Distance

Published May 23, 2020 1 PM



Distance.

It’s quite an oddity. One may define it as the physical space separating two subjects. However, I submit that distance is more often than not an emotion, independent of actual proximity. One may feel distant from someone no more than two feet apart, and feel close to another who lives on the other side of the world. In fact, it may feel as though the roles are switched, where the person in the same room feels miles away. 

Distance, looking at it objectively, is neither a positive nor a negative emotion. One may be perfectly content in being distant from someone, especially if that person is a burden on one’s life. There is no shame in drifting away from someone who was once close to you.

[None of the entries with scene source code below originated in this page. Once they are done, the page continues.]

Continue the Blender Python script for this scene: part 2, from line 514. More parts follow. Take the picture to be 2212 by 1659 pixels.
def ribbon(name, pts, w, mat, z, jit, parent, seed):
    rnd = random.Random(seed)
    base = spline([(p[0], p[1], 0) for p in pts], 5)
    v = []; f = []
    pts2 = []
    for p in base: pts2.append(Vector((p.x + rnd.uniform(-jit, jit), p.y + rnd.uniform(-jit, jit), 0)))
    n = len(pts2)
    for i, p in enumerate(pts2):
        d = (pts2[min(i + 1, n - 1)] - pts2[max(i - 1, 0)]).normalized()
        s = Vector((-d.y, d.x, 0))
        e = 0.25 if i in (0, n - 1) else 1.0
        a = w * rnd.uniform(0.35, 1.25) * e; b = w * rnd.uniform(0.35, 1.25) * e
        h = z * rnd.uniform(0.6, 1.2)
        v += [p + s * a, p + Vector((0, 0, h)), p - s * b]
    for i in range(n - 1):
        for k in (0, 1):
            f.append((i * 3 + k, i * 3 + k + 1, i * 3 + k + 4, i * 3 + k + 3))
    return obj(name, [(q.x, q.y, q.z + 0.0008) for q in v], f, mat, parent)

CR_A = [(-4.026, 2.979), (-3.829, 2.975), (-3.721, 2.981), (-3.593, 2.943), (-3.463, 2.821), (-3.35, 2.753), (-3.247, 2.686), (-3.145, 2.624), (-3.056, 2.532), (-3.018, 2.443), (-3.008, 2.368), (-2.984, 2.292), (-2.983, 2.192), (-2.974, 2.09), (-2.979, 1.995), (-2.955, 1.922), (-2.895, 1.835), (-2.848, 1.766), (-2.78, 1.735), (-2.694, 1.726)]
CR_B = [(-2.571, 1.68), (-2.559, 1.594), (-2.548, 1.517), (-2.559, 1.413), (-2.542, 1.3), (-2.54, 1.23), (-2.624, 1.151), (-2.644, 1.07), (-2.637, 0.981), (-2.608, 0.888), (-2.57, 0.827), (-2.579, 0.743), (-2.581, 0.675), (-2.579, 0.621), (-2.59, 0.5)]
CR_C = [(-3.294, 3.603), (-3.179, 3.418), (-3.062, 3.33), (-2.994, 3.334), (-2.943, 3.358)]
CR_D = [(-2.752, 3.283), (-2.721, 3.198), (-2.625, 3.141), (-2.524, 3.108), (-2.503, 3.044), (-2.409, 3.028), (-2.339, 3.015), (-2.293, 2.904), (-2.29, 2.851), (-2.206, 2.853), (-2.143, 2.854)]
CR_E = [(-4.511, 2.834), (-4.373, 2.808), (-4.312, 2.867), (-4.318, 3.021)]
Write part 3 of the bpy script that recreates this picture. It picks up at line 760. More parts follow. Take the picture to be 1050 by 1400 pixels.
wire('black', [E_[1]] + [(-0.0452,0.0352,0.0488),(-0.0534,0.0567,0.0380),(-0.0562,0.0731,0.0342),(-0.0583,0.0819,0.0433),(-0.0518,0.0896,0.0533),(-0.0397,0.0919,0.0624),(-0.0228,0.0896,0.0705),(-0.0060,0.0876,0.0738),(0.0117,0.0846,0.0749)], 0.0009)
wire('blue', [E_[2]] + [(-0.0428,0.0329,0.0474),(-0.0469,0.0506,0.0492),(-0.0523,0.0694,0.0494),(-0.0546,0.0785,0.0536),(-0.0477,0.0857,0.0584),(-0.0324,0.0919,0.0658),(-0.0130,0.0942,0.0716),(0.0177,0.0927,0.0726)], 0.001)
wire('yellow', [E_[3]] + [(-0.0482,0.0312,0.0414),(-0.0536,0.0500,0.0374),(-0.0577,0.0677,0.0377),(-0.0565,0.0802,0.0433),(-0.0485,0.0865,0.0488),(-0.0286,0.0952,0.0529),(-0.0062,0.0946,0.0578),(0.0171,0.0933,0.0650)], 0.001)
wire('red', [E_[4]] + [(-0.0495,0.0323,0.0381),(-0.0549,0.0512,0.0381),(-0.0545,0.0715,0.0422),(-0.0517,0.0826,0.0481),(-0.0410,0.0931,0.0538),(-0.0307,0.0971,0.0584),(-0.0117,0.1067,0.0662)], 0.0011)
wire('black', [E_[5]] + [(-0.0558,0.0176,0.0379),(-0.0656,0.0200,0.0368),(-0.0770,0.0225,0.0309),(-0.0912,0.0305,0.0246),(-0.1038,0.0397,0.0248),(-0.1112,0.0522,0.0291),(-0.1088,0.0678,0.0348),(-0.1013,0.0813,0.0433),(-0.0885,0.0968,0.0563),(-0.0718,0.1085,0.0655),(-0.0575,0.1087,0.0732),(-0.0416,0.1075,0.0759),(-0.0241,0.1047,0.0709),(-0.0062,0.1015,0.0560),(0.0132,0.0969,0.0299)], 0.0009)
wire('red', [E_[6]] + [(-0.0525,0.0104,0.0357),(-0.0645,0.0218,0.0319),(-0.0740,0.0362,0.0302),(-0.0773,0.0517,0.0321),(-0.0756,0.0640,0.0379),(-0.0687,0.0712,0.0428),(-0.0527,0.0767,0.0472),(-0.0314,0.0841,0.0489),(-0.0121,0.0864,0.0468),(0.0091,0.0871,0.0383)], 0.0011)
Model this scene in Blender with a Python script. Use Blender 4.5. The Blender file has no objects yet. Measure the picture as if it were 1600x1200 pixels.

We are all floating in an ocean, and the currents that move us are beyond our control. It is not rare for the ocean to pull things apart. To pull people apart. It is simply a part of life. Sometimes, it is for the better, and sometimes for the worse. Regardless, it is unavoidable. However, we must have faith that someone new will come into our lives, and fill up the void left by the person who you depended on, but has somehow left your grasp. There is no blaming to be done. Blame it on the ocean. 

People overlook the importance of distance. Sometimes, it is best for two people to go their separate ways, peacefully and with grace. For that, however, the two must accept that the distance is their friend, and they both leave the relationship, whatever that may be, better off than they were before. Is that not the objective? To be better? 

Distance can be temporary, of course. One can drift away and drift back within weeks. Or within years. Perhaps that distance allowed for the two people to grow, to learn, to develop. Now, they are both happier in each other’s presence than before. So yes, distance can be good. And many times it is good. 

The distinction between the good distance and, for the lack of a better word, the bad distance, is that there is mutual acceptance and respect. If one is vengeful and angered by the currents of the ocean, then they may end up drowning themselves, and perhaps even pull in those around them. Separation and distance are art forms that humanity has forever been trying to master. 

I suppose I will conclude before I become redundant. I have moved across continents, across states, and across districts. Ironically, I feel closer to my friends in my home country than my friends that live less than an hour away. I find peace in separation by realizing it is out of my control. I believe this philosophy is somewhat similar to stoicism, which, while I am not too read up on it, seems to be rather interesting. 

Anyway, happy drifting.



Comments: (1)



36 weeks ago
Sneh Sahni

Beautifully expressed. Distance can be physical. Emotional or mental. There is a spiritual distance too.